Many friends and relatives said they noted Sawyer's fortitude at the funeral.

"We were all very impressed that Leah volunteered to deliver the eulogy, since she'd always been so shy at family gatherings," said Natalie Demirdjian, Sawyer's aunt. "But at the funeral, she was very composed and she spoke so positively about her parents' new life in heaven.

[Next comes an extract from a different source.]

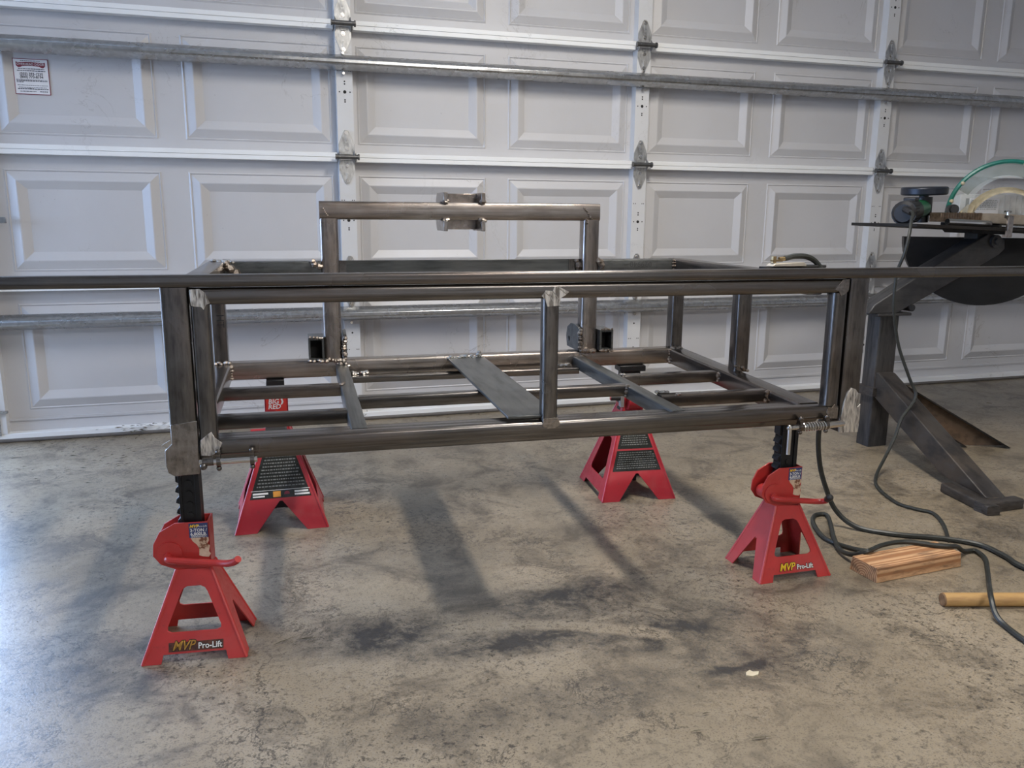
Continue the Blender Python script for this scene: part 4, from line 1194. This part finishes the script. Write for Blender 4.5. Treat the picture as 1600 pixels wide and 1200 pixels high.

She spoke movingly about how Hugh and Patricia had journeyed on to a place free of worries and hassles, where they would be 'forever young and without complaints.' Then she described death as a way for the bereaved to start anew, and how 'bright flowers would bloom on scorched and sour earth.' It was quite inspiring."

"It must have done her good to speak from her heart, because when she walked away from that podium, Leah looked a foot taller," Demirdjian said. "It was as though a giant burden had been lifted from her shoulders."

Although her inheritance could have allowed her to retreat from public life, Sawyer plunged headfirst into new pursuits.

"I was stunned when [Leah] told me she was taking motorcycle lessons," Sawyer's friend Betsy Pfaff said. "She said that, since she's proven that she can read the paper at the kitchen table without leaving dirty smudges all over the tablecloth, maybe she can also climb on a motorcycle without suffering permanent brain damage. I didn't really get what she meant, but she's been through a lot lately, so I didn't question her."

Pfaff added: "I also let it go when she said, 'You don't think wearing red makes me look like a whore, do you?'"

Pfaff said her surprise redoubled after she asked Sawyer to help her manage her small used-book store.

"I really needed an extra hand, but I didn't have a lot of money to pay Leah," Pfaff said. "I didn't want to take advantage of her while she was in such a fragile emotional state, but Leah said the low pay was fine because she really loved the store. She told me, 'Sure, Mom and Dad wouldn't have approved of me working for peanuts, but we can't live in the past, can we?'"

Pfaff said the new independence must be good for her friend, because she's noticed that Sawyer's complexion is clearer than it has been in years, her frame looks about 15 pounds lighter, and she has begun to attract the attention of men.

"Leah used to say she didn't date because she was holding out for the type of guy her father would approve of," Pfaff said. "She'd never found that guy in all the years I knew her, though. I guess her luck must've turned around."

Last week, Sawyer went on a date with bookstore patron Seth Westphal, 30, who said he was attracted to her "optimistic attitude and big, sunny smile."

"Over dinner, I told Leah, 'You seem to have a lot of energy,'" Westphal said. "Leah smiled, turned a little red and said, 'Yeah, well, my parents died in August.'"

Family physician Dr. Jack Meyerling, who has known the Sawyer family for nearly 30 years, said that, while it is not unusual for a bereaved person to resent his or her deceased loved ones for departing so suddenly, Sawyer appears to have "made peace" with her situation.

"Psychologists have isolated five stages of mourning: denial, anger, bargaining, depression, and acceptance," Meyerling said. "But, after spending a very brief time in the initial stage, Leah skipped the middle three and very swiftly zeroed in on the fifth."

Added Meyerling, "Actually, in Leah's case, I would propose adding a sixth stage: welcoming."